Dearly beloved, we have gathered here today to celebrate the life of college basketball. College basketball lived prosperously for 122 years before fate intervened on Monday in Indianapolis, Indiana.
Of course, college basketball will still be played. Next season, Hilton Magic will be back in business, the “Phog” will beg patrons to “Pay Heed,” and the Cameron Crazies will hang their fifth banner in Durham, North Carolina after Duke beat Wisconsin Monday to capture the 2015 Men’s Basketball National Championship.
No, this is not a funeral for the institution of collegiate basketball. On the surface, nothing has changed. March Madness served up numerous moments of enjoyment for the adoring masses sitting at home (or in class and work). Notre Dame vs. Kentucky, Georgia State upsetting Baylor, and the spectacle that was Monday’s championship game all laid witness to the fact that the body, for now, is still strong.
The soul, however, is no longer present.
Monday’s championship game (and one of the Final Four games before it) saw two great teams, made of two very different sets of players, battle it out for dominance.
The runners up in the Wisconsin Badgers had a strong veteran-laden team — players who had put in the work for the long haul, which is almost a throwback in today’s college basketball.
Normally, Duke is a team known primarily for winning championships with Wisconsin’s formula: get good players, add in great coaches, put it in the oven for a couple years and boom, championships.
But the Blue Devils’ longtime head coach Mike Krzyzewski knows better than anyone that in life, the successful adapt and pass those unwilling or unable to change with the times.
This year, Coach K reloaded with young talent. In addition to headlining freshman center Jahlil Okafor, Duke also added five-star talent in guard Tyus Jones and forward Justise Winslow to round out the No. 1 recruiting class going into the 2015 season.
The competition began, Duke worked their way to a No. 1 seed and Monday’s championship berth.
We’ve seen this script before, several times. The young upstarts fight their way to the finals where a veteran team waits to put them in their inexperienced place.

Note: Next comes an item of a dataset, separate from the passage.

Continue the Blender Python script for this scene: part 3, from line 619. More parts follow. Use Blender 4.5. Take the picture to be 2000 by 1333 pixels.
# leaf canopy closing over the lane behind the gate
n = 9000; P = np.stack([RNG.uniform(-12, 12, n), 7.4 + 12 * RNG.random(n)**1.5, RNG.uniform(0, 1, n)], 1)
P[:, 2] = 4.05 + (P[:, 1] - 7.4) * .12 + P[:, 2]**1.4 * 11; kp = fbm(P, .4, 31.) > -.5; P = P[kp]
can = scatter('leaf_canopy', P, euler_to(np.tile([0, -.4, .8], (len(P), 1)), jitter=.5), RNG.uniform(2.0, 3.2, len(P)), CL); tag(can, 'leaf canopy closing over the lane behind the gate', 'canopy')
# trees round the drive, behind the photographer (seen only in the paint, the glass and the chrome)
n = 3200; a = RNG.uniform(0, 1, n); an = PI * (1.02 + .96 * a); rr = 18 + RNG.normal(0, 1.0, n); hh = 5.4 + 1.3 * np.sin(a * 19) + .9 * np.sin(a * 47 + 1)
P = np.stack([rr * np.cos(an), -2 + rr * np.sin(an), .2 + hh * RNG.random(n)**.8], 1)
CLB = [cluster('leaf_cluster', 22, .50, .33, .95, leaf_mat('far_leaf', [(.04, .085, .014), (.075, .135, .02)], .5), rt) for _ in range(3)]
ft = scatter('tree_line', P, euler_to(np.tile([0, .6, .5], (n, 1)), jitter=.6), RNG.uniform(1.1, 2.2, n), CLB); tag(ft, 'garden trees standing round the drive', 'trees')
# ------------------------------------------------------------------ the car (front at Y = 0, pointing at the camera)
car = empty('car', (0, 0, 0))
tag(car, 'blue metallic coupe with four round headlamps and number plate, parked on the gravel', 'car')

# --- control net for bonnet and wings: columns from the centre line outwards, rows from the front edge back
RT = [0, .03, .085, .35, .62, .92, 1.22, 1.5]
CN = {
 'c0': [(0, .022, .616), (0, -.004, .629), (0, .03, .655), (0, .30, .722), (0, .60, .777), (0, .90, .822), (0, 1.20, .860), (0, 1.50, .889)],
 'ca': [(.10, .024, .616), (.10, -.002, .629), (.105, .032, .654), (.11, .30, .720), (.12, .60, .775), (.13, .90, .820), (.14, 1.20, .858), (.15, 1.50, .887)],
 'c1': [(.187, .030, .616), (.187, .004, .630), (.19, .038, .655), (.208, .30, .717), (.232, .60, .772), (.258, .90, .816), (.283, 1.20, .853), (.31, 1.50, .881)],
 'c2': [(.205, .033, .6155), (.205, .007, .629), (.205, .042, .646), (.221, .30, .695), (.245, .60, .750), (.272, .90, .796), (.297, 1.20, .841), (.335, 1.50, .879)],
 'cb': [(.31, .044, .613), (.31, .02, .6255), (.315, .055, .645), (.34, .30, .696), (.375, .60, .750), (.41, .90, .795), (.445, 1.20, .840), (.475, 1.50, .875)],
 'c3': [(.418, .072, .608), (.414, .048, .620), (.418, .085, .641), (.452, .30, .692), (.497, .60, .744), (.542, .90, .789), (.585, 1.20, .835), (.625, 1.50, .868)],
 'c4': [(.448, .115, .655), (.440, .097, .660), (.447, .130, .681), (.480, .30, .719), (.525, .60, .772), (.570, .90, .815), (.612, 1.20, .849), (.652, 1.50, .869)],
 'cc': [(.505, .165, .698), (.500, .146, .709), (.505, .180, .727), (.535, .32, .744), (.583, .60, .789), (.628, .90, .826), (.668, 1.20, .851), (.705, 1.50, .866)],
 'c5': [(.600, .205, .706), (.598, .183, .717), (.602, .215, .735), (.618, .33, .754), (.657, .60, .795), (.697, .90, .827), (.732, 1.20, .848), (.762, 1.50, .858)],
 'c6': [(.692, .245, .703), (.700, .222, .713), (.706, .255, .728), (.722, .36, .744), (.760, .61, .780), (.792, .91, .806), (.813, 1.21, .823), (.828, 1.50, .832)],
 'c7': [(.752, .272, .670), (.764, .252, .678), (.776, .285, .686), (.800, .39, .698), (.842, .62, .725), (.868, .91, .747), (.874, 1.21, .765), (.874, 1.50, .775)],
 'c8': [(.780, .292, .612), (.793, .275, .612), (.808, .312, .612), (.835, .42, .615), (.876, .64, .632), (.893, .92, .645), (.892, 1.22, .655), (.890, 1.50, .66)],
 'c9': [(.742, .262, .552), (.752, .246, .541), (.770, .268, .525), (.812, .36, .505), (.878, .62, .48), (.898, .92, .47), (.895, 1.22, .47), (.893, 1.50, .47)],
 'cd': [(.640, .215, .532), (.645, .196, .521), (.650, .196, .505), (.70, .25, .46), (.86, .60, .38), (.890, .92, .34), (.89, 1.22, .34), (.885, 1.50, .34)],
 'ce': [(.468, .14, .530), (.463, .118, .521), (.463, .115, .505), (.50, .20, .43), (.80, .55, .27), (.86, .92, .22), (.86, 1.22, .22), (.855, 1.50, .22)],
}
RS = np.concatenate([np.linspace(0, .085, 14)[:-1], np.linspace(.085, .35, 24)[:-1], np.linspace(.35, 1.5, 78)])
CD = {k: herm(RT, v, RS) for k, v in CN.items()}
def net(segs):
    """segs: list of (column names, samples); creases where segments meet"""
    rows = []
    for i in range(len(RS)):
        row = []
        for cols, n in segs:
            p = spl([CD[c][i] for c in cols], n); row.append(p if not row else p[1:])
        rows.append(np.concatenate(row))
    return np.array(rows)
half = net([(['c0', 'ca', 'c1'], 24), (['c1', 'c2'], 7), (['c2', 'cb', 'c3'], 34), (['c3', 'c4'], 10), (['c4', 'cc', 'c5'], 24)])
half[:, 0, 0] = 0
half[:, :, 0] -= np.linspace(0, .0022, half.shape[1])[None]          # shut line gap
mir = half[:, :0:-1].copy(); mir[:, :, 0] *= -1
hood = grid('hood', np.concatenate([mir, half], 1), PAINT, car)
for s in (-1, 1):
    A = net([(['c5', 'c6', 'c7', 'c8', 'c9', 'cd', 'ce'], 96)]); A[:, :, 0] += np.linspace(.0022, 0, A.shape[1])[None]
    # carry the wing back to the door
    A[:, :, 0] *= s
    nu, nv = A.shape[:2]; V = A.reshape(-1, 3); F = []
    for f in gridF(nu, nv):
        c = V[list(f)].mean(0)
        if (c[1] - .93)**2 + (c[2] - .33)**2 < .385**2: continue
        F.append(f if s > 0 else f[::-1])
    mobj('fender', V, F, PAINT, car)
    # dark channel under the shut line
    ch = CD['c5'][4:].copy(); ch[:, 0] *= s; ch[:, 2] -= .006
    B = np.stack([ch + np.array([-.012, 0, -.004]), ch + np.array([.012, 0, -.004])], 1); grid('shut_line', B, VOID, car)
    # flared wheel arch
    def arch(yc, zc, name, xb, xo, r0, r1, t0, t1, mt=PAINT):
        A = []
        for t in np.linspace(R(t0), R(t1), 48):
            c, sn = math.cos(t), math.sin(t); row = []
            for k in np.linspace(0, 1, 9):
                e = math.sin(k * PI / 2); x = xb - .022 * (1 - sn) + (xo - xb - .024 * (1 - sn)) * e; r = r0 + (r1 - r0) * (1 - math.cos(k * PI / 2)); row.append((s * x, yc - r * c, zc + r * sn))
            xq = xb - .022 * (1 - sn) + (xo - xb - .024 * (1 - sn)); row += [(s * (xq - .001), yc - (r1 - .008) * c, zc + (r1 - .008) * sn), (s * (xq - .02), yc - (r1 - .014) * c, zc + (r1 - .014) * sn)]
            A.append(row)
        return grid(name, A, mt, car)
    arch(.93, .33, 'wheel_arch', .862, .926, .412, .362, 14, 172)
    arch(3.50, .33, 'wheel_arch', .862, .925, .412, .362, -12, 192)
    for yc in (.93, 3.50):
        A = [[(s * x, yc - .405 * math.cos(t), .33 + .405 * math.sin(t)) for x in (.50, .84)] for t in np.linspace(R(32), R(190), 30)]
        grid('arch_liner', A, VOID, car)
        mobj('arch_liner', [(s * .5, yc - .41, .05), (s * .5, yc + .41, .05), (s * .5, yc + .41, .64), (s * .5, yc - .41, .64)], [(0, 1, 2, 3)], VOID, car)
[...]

Monday, however, saw the script change. The ad nauseam dialogue about veteran know-how and toughness (basically personified in Wisconsin) is moot.
Freshmen scored 60 of Duke’s 68 points and all of the team’s 37 second-half points.
Now, this wouldn’t be an issue in a world where Okafor, Jones and Winslow would be returning for a sophomore campaign. But they’re likely one and done.
Some lay the blame at the feet of the coaches, but what do you expect them to do? It’s their job to go get the best. It’s not their fault that in order to do your job well, you basically turn your college basketball team into an unpaid NBA D-League squad.
It’s easier. Every year you get the headliners. Every year you have a chance to compete. Every year, if your jersey has a certain name on it, you reload.
And now we’ve seen that it works.
The easy way works. Rebuilding doesn’t exist anymore if you have prestige.
The home-cooked meal has been left out to rot while teams can order carry-out. Both taste the same, so why bother?
We’re entering a world where a developed team will soon become an accident. Where veteran college players are just that and nothing more. Meanwhile, the NBA will have their factories, pumping out Andrew Wiggins’ and Anthony Davis’ made to order.
For the powers that be, it’s no longer about the love of the game. It’s about the love of the green, and it’s their hands that are stained with the blood of what once was college basketball.
So farewell college basketball, goodbye to your competitive spirit and underdog philosophy rooted squarely in the American dream. You were too beautiful for this world.
Tim Everson is a sophomore in mass communications.